### DATASET EXCERPT
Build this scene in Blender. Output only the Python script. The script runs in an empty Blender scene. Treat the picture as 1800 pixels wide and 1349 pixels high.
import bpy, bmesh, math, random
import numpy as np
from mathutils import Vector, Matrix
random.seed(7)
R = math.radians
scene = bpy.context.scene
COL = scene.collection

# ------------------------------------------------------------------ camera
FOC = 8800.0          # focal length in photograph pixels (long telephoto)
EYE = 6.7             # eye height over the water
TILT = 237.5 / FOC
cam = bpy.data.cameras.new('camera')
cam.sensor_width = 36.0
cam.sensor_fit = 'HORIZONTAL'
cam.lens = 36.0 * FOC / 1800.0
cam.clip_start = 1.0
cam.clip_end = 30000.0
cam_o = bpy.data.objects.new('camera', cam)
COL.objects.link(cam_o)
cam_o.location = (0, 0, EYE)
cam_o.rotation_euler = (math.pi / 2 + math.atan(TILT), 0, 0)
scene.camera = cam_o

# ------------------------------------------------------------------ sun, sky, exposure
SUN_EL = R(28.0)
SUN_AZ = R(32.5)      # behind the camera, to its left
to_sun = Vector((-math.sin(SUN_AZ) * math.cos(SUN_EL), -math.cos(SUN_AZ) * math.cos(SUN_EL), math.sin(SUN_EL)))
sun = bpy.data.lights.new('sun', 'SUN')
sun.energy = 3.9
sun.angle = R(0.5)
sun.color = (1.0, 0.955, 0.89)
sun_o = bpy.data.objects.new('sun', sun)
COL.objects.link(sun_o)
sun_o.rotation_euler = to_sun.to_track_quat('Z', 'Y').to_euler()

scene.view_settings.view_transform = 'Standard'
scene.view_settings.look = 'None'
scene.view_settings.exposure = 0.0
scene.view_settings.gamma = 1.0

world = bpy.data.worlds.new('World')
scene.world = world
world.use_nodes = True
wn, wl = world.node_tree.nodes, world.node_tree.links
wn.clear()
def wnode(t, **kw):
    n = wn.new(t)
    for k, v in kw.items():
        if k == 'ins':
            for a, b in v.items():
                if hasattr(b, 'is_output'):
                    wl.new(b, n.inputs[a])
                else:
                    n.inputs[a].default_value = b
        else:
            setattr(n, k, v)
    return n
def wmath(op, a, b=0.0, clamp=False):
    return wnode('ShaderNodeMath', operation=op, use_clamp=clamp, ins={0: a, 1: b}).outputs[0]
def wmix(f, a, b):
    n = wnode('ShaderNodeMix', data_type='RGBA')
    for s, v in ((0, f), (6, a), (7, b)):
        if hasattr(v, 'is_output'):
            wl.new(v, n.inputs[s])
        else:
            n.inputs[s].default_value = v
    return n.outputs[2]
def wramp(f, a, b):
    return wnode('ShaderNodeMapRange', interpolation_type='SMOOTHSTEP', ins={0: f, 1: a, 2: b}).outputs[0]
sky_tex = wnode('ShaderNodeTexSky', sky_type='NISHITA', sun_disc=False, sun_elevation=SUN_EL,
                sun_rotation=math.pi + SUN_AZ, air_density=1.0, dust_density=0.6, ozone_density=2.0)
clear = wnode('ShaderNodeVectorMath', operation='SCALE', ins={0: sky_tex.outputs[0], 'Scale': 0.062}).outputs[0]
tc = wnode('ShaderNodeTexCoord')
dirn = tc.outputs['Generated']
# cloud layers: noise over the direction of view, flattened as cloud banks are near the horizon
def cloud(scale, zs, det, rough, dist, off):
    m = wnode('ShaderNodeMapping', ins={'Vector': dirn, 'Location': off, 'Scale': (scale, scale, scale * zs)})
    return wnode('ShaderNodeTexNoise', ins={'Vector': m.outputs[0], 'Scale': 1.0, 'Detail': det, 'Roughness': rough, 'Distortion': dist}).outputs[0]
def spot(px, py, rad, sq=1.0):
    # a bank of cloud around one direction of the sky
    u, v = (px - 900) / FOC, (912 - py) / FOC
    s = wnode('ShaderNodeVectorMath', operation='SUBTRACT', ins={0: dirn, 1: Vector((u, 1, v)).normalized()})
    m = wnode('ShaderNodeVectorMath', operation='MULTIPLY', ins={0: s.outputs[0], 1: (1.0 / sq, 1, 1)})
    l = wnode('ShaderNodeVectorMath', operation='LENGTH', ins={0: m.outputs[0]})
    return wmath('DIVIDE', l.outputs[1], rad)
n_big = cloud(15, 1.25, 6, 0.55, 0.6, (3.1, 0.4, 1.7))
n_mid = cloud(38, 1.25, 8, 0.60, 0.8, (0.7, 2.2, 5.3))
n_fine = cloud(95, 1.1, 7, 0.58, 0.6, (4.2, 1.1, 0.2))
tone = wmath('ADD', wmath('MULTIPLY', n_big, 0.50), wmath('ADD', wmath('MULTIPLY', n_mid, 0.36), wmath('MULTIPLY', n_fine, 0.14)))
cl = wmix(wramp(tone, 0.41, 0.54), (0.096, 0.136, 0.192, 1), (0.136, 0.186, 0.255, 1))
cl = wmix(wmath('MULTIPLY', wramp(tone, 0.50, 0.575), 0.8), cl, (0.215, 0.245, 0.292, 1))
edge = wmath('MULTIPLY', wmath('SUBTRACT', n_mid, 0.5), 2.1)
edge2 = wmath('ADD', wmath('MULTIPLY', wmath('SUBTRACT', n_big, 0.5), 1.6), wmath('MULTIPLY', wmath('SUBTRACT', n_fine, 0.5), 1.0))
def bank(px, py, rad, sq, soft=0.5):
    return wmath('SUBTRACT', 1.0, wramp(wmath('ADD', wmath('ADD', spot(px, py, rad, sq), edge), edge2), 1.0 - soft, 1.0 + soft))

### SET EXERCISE
Hand back the material above in full, exactly as written.

### EXPECTED ANSWER
Build this scene in Blender. Output only the Python script. The script runs in an empty Blender scene. Treat the picture as 1800 pixels wide and 1349 pixels high.
import bpy, bmesh, math, random
import numpy as np
from mathutils import Vector, Matrix
random.seed(7)
R = math.radians
scene = bpy.context.scene
COL = scene.collection

# ------------------------------------------------------------------ camera
FOC = 8800.0          # focal length in photograph pixels (long telephoto)
EYE = 6.7             # eye height over the water
TILT = 237.5 / FOC
cam = bpy.data.cameras.new('camera')
cam.sensor_width = 36.0
cam.sensor_fit = 'HORIZONTAL'
cam.lens = 36.0 * FOC / 1800.0
cam.clip_start = 1.0
cam.clip_end = 30000.0
cam_o = bpy.data.objects.new('camera', cam)
COL.objects.link(cam_o)
cam_o.location = (0, 0, EYE)
cam_o.rotation_euler = (math.pi / 2 + math.atan(TILT), 0, 0)
scene.camera = cam_o

# ------------------------------------------------------------------ sun, sky, exposure
SUN_EL = R(28.0)
SUN_AZ = R(32.5)      # behind the camera, to its left
to_sun = Vector((-math.sin(SUN_AZ) * math.cos(SUN_EL), -math.cos(SUN_AZ) * math.cos(SUN_EL), math.sin(SUN_EL)))
sun = bpy.data.lights.new('sun', 'SUN')
sun.energy = 3.9
sun.angle = R(0.5)
sun.color = (1.0, 0.955, 0.89)
sun_o = bpy.data.objects.new('sun', sun)
COL.objects.link(sun_o)
sun_o.rotation_euler = to_sun.to_track_quat('Z', 'Y').to_euler()

scene.view_settings.view_transform = 'Standard'
scene.view_settings.look = 'None'
scene.view_settings.exposure = 0.0
scene.view_settings.gamma = 1.0

world = bpy.data.worlds.new('World')
scene.world = world
world.use_nodes = True
wn, wl = world.node_tree.nodes, world.node_tree.links
wn.clear()
def wnode(t, **kw):
    n = wn.new(t)
    for k, v in kw.items():
        if k == 'ins':
            for a, b in v.items():
                if hasattr(b, 'is_output'):
                    wl.new(b, n.inputs[a])
                else:
                    n.inputs[a].default_value = b
        else:
            setattr(n, k, v)
    return n
def wmath(op, a, b=0.0, clamp=False):
    return wnode('ShaderNodeMath', operation=op, use_clamp=clamp, ins={0: a, 1: b}).outputs[0]
def wmix(f, a, b):
    n = wnode('ShaderNodeMix', data_type='RGBA')
    for s, v in ((0, f), (6, a), (7, b)):
        if hasattr(v, 'is_output'):
            wl.new(v, n.inputs[s])
        else:
            n.inputs[s].default_value = v
    return n.outputs[2]
def wramp(f, a, b):
    return wnode('ShaderNodeMapRange', interpolation_type='SMOOTHSTEP', ins={0: f, 1: a, 2: b}).outputs[0]
sky_tex = wnode('ShaderNodeTexSky', sky_type='NISHITA', sun_disc=False, sun_elevation=SUN_EL,
                sun_rotation=math.pi + SUN_AZ, air_density=1.0, dust_density=0.6, ozone_density=2.0)
clear = wnode('ShaderNodeVectorMath', operation='SCALE', ins={0: sky_tex.outputs[0], 'Scale': 0.062}).outputs[0]
tc = wnode('ShaderNodeTexCoord')
dirn = tc.outputs['Generated']
# cloud layers: noise over the direction of view, flattened as cloud banks are near the horizon
def cloud(scale, zs, det, rough, dist, off):
    m = wnode('ShaderNodeMapping', ins={'Vector': dirn, 'Location': off, 'Scale': (scale, scale, scale * zs)})
    return wnode('ShaderNodeTexNoise', ins={'Vector': m.outputs[0], 'Scale': 1.0, 'Detail': det, 'Roughness': rough, 'Distortion': dist}).outputs[0]
def spot(px, py, rad, sq=1.0):
    # a bank of cloud around one direction of the sky
    u, v = (px - 900) / FOC, (912 - py) / FOC
    s = wnode('ShaderNodeVectorMath', operation='SUBTRACT', ins={0: dirn, 1: Vector((u, 1, v)).normalized()})
    m = wnode('ShaderNodeVectorMath', operation='MULTIPLY', ins={0: s.outputs[0], 1: (1.0 / sq, 1, 1)})
    l = wnode('ShaderNodeVectorMath', operation='LENGTH', ins={0: m.outputs[0]})
    return wmath('DIVIDE', l.outputs[1], rad)
n_big = cloud(15, 1.25, 6, 0.55, 0.6, (3.1, 0.4, 1.7))
n_mid = cloud(38, 1.25, 8, 0.60, 0.8, (0.7, 2.2, 5.3))
n_fine = cloud(95, 1.1, 7, 0.58, 0.6, (4.2, 1.1, 0.2))
tone = wmath('ADD', wmath('MULTIPLY', n_big, 0.50), wmath('ADD', wmath('MULTIPLY', n_mid, 0.36), wmath('MULTIPLY', n_fine, 0.14)))
cl = wmix(wramp(tone, 0.41, 0.54), (0.096, 0.136, 0.192, 1), (0.136, 0.186, 0.255, 1))
cl = wmix(wmath('MULTIPLY', wramp(tone, 0.50, 0.575), 0.8), cl, (0.215, 0.245, 0.292, 1))
edge = wmath('MULTIPLY', wmath('SUBTRACT', n_mid, 0.5), 2.1)
edge2 = wmath('ADD', wmath('MULTIPLY', wmath('SUBTRACT', n_big, 0.5), 1.6), wmath('MULTIPLY', wmath('SUBTRACT', n_fine, 0.5), 1.0))
def bank(px, py, rad, sq, soft=0.5):
    return wmath('SUBTRACT', 1.0, wramp(wmath('ADD', wmath('ADD', spot(px, py, rad, sq), edge), edge2), 1.0 - soft, 1.0 + soft))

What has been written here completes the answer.